[Stored data entries]
○ ○ ○ ○
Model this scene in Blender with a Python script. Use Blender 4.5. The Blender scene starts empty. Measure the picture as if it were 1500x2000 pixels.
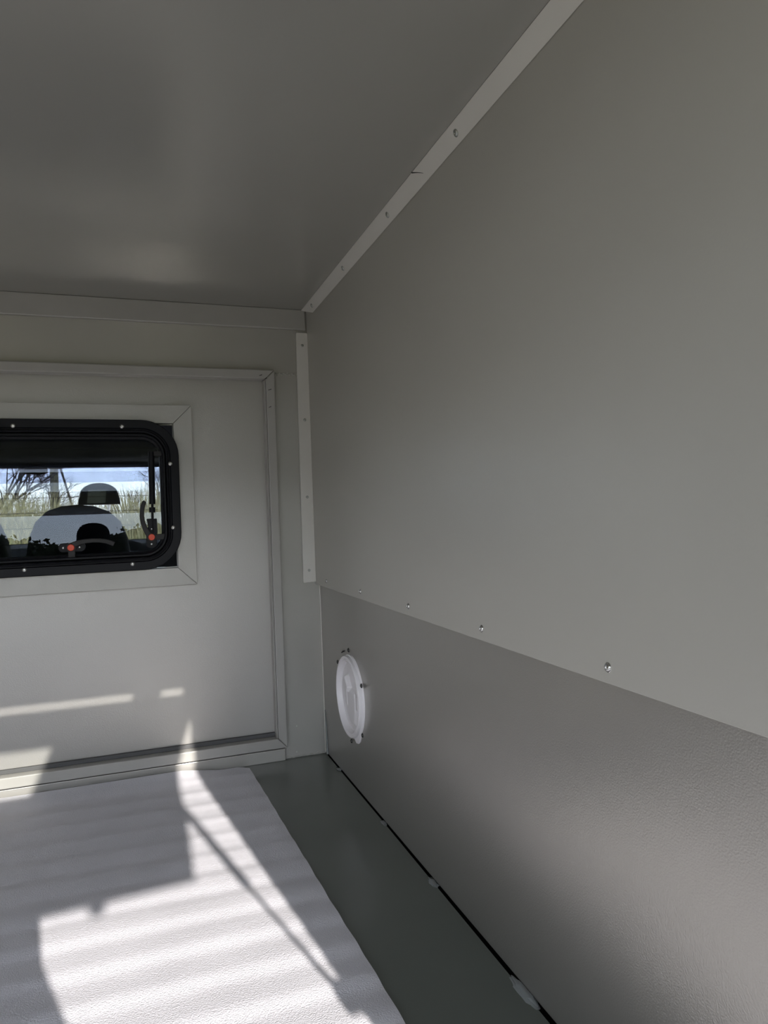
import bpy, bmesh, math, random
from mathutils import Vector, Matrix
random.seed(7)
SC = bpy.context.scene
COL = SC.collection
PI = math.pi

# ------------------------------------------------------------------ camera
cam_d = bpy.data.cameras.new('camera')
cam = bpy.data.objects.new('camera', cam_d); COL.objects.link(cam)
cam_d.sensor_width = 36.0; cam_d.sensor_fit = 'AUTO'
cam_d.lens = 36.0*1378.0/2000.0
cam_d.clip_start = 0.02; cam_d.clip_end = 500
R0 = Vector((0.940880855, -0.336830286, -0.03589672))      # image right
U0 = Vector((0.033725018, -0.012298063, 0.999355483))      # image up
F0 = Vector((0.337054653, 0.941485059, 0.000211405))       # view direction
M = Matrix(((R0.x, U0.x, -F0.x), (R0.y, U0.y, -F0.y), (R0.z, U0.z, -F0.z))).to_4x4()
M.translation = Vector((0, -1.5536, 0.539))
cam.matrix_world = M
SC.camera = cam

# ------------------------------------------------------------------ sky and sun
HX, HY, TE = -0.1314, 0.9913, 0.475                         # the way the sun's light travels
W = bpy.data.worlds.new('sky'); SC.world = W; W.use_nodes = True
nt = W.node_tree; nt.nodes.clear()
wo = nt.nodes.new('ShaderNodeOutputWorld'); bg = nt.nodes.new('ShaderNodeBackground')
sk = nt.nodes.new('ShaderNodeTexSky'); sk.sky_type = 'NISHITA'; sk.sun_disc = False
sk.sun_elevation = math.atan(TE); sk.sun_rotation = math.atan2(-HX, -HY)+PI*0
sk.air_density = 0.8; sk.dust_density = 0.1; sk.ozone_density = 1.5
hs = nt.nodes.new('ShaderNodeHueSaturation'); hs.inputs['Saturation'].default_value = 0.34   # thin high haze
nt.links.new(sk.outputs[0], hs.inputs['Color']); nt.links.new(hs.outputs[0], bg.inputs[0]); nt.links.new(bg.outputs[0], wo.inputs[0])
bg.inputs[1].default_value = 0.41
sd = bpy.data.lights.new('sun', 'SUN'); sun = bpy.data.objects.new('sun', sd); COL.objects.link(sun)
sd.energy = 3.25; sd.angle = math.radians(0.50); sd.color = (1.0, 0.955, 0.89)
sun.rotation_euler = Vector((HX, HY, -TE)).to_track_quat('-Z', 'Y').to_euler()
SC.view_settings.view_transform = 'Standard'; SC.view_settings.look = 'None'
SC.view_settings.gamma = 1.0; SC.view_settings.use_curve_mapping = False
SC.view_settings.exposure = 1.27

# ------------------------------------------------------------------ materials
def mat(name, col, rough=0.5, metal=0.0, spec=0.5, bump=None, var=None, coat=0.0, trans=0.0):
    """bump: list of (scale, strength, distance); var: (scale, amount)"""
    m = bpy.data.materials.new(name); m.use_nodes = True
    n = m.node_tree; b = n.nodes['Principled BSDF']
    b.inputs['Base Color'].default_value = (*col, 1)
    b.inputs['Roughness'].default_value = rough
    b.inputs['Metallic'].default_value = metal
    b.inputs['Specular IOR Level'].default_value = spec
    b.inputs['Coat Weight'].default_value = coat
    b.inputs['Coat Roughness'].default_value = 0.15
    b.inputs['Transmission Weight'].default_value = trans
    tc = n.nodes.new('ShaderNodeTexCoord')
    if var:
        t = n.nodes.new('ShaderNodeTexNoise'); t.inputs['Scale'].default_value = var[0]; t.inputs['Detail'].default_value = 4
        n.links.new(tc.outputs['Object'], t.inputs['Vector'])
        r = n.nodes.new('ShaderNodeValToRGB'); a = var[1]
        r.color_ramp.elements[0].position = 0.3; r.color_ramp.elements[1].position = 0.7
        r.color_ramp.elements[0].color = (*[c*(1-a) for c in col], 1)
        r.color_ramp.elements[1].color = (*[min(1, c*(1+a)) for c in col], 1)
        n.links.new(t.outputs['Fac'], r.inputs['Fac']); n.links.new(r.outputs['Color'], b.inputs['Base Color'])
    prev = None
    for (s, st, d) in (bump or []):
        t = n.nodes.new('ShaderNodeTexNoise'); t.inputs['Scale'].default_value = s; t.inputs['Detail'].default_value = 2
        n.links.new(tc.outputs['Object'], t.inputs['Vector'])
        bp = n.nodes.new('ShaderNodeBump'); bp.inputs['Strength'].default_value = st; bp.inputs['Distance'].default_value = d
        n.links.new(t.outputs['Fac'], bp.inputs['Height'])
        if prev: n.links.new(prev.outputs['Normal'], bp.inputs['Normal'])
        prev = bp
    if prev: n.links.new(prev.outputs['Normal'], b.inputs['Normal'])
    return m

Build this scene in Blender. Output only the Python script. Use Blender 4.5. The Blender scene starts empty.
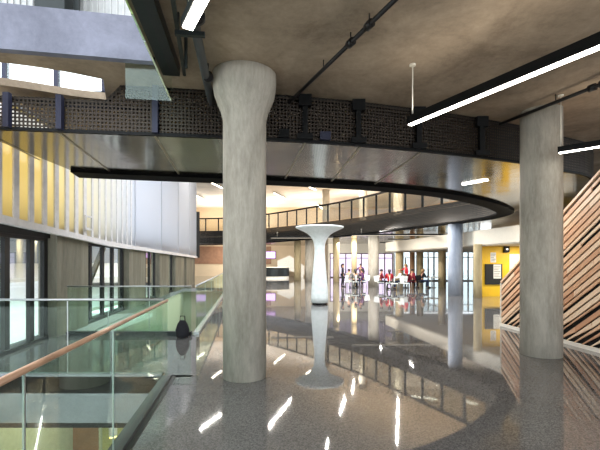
○ ○ ○ ○
[SET PROBLEM] Starting with the first line of the data above and ending with the line containing "PI = math.pi", please restate every line exactly, leaving images out.

[EXERCISE SOLUTION]
Model this scene in Blender with a Python script. Use Blender 4.5. The Blender scene starts empty. Measure the picture as if it were 1500x2000 pixels.
import bpy, bmesh, math, random
from mathutils import Vector, Matrix
random.seed(7)
SC = bpy.context.scene
COL = SC.collection
PI = math.pi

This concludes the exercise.